## Start

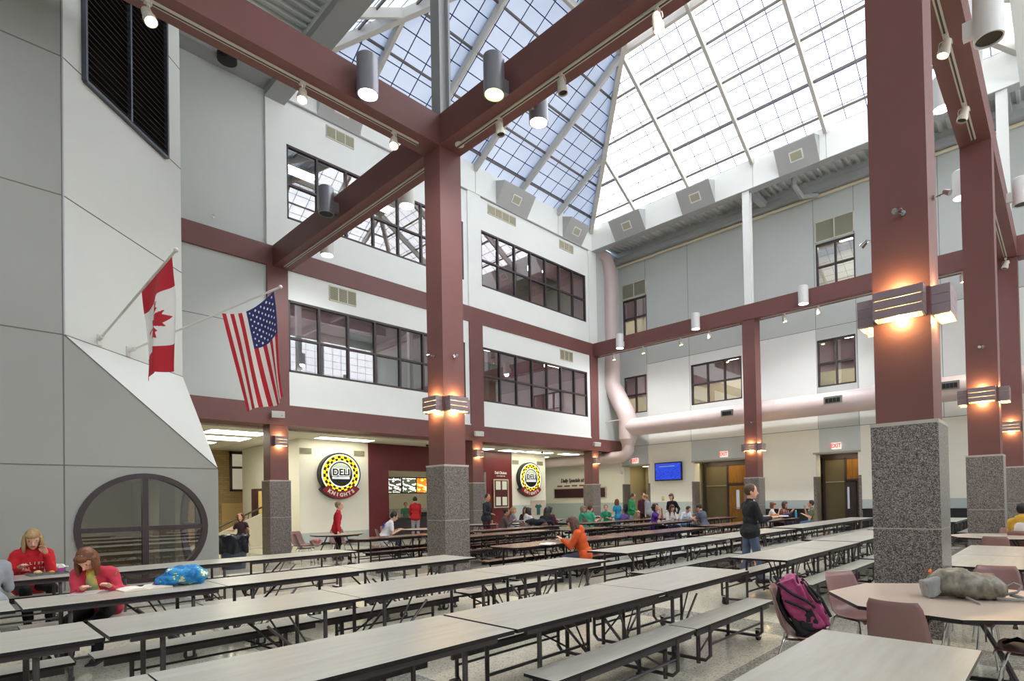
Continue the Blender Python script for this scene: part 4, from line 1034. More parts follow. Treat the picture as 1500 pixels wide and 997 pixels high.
# ------------------------------------------------------------------ round lit signs
def deli_sign(y,z,lab):
    root=empty('round_sign',(-22.1,y,z)); tag(root,lab,'sign','round lit signs on the cream walls')
    R=.86; dp=.28
    def disc(r0,r1,x0,x1,a0=0,a1=2*PI,n=64,mi=0,b=None,cz=0):
        b=b or MB(); k=max(2,int(n*(a1-a0)/(2*PI)))
        vs=[]
        for i in range(k+1):
            t=a0+(a1-a0)*i/k
            for r,x in ((r0,x0),(r1,x0),(r1,x1),(r0,x1)): vs.append((x,r*math.sin(t),cz+r*math.cos(t)))
        fs=[]
        for i in range(k):
            for q in range(4): fs.append((4*i+q,4*i+(q+1)%4,4*i+4+(q+1)%4,4*i+4+q))
        fs+=[(0,1,2,3),(4*k+3,4*k+2,4*k+1,4*k)]
        b.add(vs,fs,mi); return b
    b=disc(.0,R,.02,dp); b.build('sign_case',black,root,True)
    disc(.50,.775,dp,dp+.012).build('yellow_ring',mat('sign_yellow_lit',(246,206,10),.5,emit=(246,206,10),es=.35),root)
    w=disc(.765,.795,dp,dp+.02); disc(.50,.535,dp,dp+.02,b=w); w.build('white_rings',mat('sign_white_lit',(240,240,235),.5,emit=(240,240,235),es=.5),root)
    ck=MB()
    for k in range(32):
        a0=2*PI*k/32; 
        r0,r1=((.635,.735) if k%2 else (.545,.635)); disc(r0,r1,dp,dp+.016,a0,a0+2*PI/32,64*3,b=ck)
    ck.build('checkers',black,root)
    # centre disc with a pale-to-black fade as the sign is printed
    m=bpy.data.materials.get('sign_centre_fade')
    if not m:
        m=mat('sign_centre_fade',(20,20,20),.4); nt=m.node_tree; tc=nt.nodes.new('ShaderNodeTexCoord'); x=nt.nodes.new('ShaderNodeSeparateXYZ'); mr=nt.nodes.new('ShaderNodeMapRange')
        mr.inputs[1].default_value=-.12; mr.inputs[2].default_value=.42; nt.links.new(tc.outputs['Object'],x.inputs[0]); nt.links.new(x.outputs[2],mr.inputs[0])
        mx=nt.nodes.new('ShaderNodeMix'); mx.data_type='RGBA'; mx.inputs[6].default_value=lin((18,20,18)); mx.inputs[7].default_value=lin((205,218,200)); nt.links.new(mr.outputs[0],mx.inputs['Factor']); nt.links.new(mx.outputs[2],nt.nodes['Principled BSDF'].inputs['Base Color'])
    disc(0,.46,dp,dp+.012).build('centre_disc',m,root)
    disc(.455,.50,dp,dp+.018).build('inner_ring',black,root)
    def put(mb,cx,cz): return xform(mb,lambda x,y,z:(z+cx,x,y+cz))
    wl=MATS['sign_white_lit']
    t=put(text_mb('DELI',.37,.01,bold=.030),dp+.022,.06); t.build('lettering_outline',wl,root)
    t=put(text_mb('DELI',.37,.01,bold=.016),dp+.032,.06); t.build('lettering',black,root)
    u=MB().box(dp+.012,dp+.03,-.36,.36,-.20,-.12); u.build('underline',wl,root); MB().box(dp+.03,dp+.036,-.32,.32,-.175,-.15).build('underline_core',black,root)
    # banner arc
    bn=disc(.70,1.0,.06,dp+.03,PI-.88,PI+.88,cz=.0); bn.build('banner',[mat('banner_maroon',(140,24,44),.45)],root)
    bb=disc(.68,1.02,.02,dp-.02,PI-.93,PI+.93); bb.build('banner_case',black,root)
    kt=MB(); word='KNIGHTS'
    for i,chh in enumerate(word):
        l=text_mb(chh,.20,.012,bold=.008); a=(i-3)*.205
        # letters stand upright around the lower arc; y to the right when seen from +x
        def f(x,y,z,a=a): 
            px=x*math.cos(a)-y*math.sin(a); pz=x*math.sin(a)+y*math.cos(a)
            return (dp+.04+z, .85*math.sin(a)+px, -.85*math.cos(a)+pz)
        l=xform(l,f); kt.add(l.v,l.f)
    kt.build('banner_lettering',whitepl,root)
deli_sign(11.05,2.83,'large round sign with black and yellow checkered ring, nearest the left granite column')
deli_sign(21.95,2.83,'round sign with black and yellow checkered ring farther away, right of the maroon serving front')
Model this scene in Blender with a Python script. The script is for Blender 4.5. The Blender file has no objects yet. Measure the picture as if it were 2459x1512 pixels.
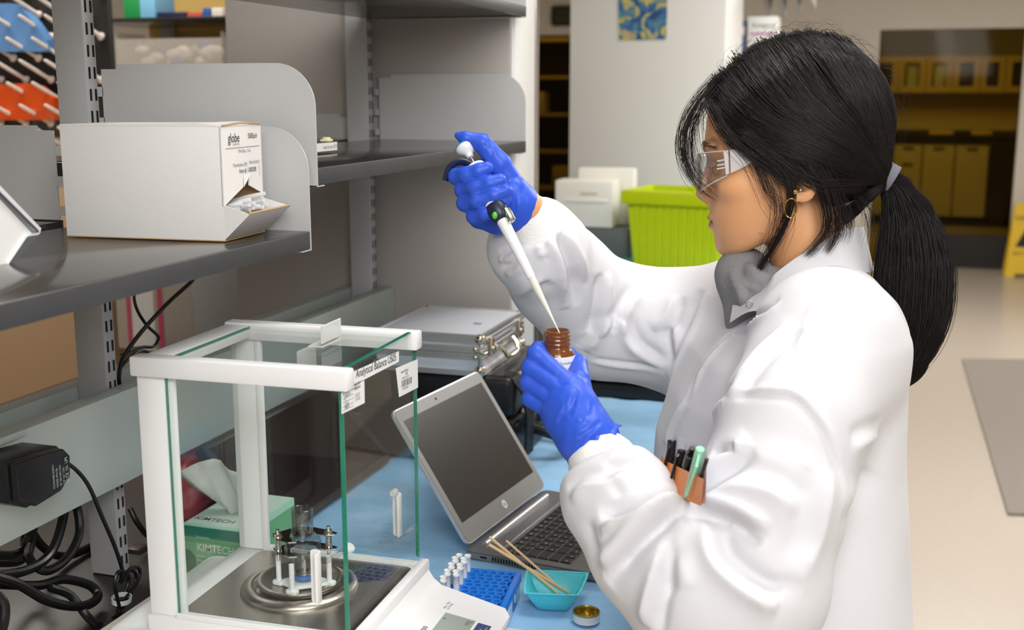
import bpy, bmesh, math, random
import numpy as np
from mathutils import Vector, Matrix
random.seed(7); rng = np.random.default_rng(7)
SC = bpy.context.scene
COL = SC.collection
PI = math.pi
def R(a): return math.radians(a)

# ------------------------------------------------------------------ camera
W, H, FPX = 2459, 1512, 2794.0
PITCH, YAW = R(10.8), R(17.9)
CAM = np.array([0.0, 0.0, 1.55])
_c = bpy.data.cameras.new('camera'); cam = bpy.data.objects.new('camera', _c); COL.objects.link(cam)
cam.location = CAM; cam.rotation_euler = (PI/2 - PITCH, 0, YAW)
_c.sensor_width = 36; _c.lens = FPX/W*36; _c.clip_start = 0.05
_c.dof.use_dof = True; _c.dof.focus_distance = 1.40; _c.dof.aperture_fstop = 5.6
SC.camera = cam
_f = np.array([-math.sin(YAW)*math.cos(PITCH), math.cos(YAW)*math.cos(PITCH), -math.sin(PITCH)])
_r = np.array([math.cos(YAW), math.sin(YAW), 0.0]); _u = np.cross(_r, _f)
def ray(px, py): return _f*FPX + _r*(px - W/2) + _u*(H/2 - py)
def atz(px, py, z): d = ray(px, py); return CAM + d*((z - CAM[2])/d[2])
def atx(px, py, x): d = ray(px, py); return CAM + d*((x - CAM[0])/d[0])
def aty(px, py, y): d = ray(px, py); return CAM + d*((y - CAM[1])/d[1])
def atd(px, py, t): return CAM + ray(px, py)*(t/FPX)

# ------------------------------------------------------------------ world, exposure, room light
SC.view_settings.view_transform = 'Standard'; SC.view_settings.look = 'None'
SC.view_settings.exposure = EXPOSURE = 0.0; SC.view_settings.gamma = 1.0; SC.view_settings.use_curve_mapping = False
wd = bpy.data.worlds.new('room_world'); SC.world = wd; wd.use_nodes = True
wd.node_tree.nodes['Background'].inputs[0].default_value = (1.0, 0.97, 0.93, 1)
wd.node_tree.nodes['Background'].inputs[1].default_value = 0.22
def area(name, loc, target, size, power, color=(1, 1, 1), sy=None):
    l = bpy.data.lights.new(name, 'AREA'); l.energy = power; l.color = color; l.size = size
    if sy: l.shape = 'RECTANGLE'; l.size_y = sy
    o = bpy.data.objects.new(name, l); COL.objects.link(o); o.location = loc
    o.rotation_euler = (Vector(target) - Vector(loc)).to_track_quat('-Z', 'Y').to_euler()
    return o
# photographer's softbox behind and right of the camera, and the ceiling panels over the aisle
area('softbox_key', (1.15, -1.15, 2.35), (-0.45, 1.4, 1.15), 1.0, 34, (1, 0.995, 0.98))
area('ceiling_bounce', (0.25, -0.40, 2.70), (-0.55, 1.3, 1.1), 1.4, 40, (0.99, 0.995, 1))
area('ceiling_panel_light', (0.1, 1.6, 2.72), (0.1, 1.6, 0), 1.2, 16, (1, 0.98, 0.95), 0.6)
area('ceiling_panel_light', (0.9, 4.4, 2.72), (0.9, 4.4, 0), 1.2, 60, (1, 0.98, 0.95), 0.6)
area('ceiling_panel_light', (0.6, 7.6, 2.72), (0.6, 7.6, 0), 1.2, 60, (1, 0.97, 0.92), 0.6)
area('ceiling_panel_light', (-2.3, 2.4, 2.72), (-2.3, 2.4, 0), 1.2, 26, (1, 0.94, 0.84), 0.6)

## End

* **GOAL**: Nothing but the lines from the one containing "Model this scene" through the one containing "def R(a): return math.radians(a)" should be echoed, each exactly as it stands; pictures are excluded.

* **CORRECT ANSWER**:
Model this scene in Blender with a Python script. The script is for Blender 4.5. The Blender file has no objects yet. Measure the picture as if it were 2459x1512 pixels.
import bpy, bmesh, math, random
import numpy as np
from mathutils import Vector, Matrix
random.seed(7); rng = np.random.default_rng(7)
SC = bpy.context.scene
COL = SC.collection
PI = math.pi
def R(a): return math.radians(a)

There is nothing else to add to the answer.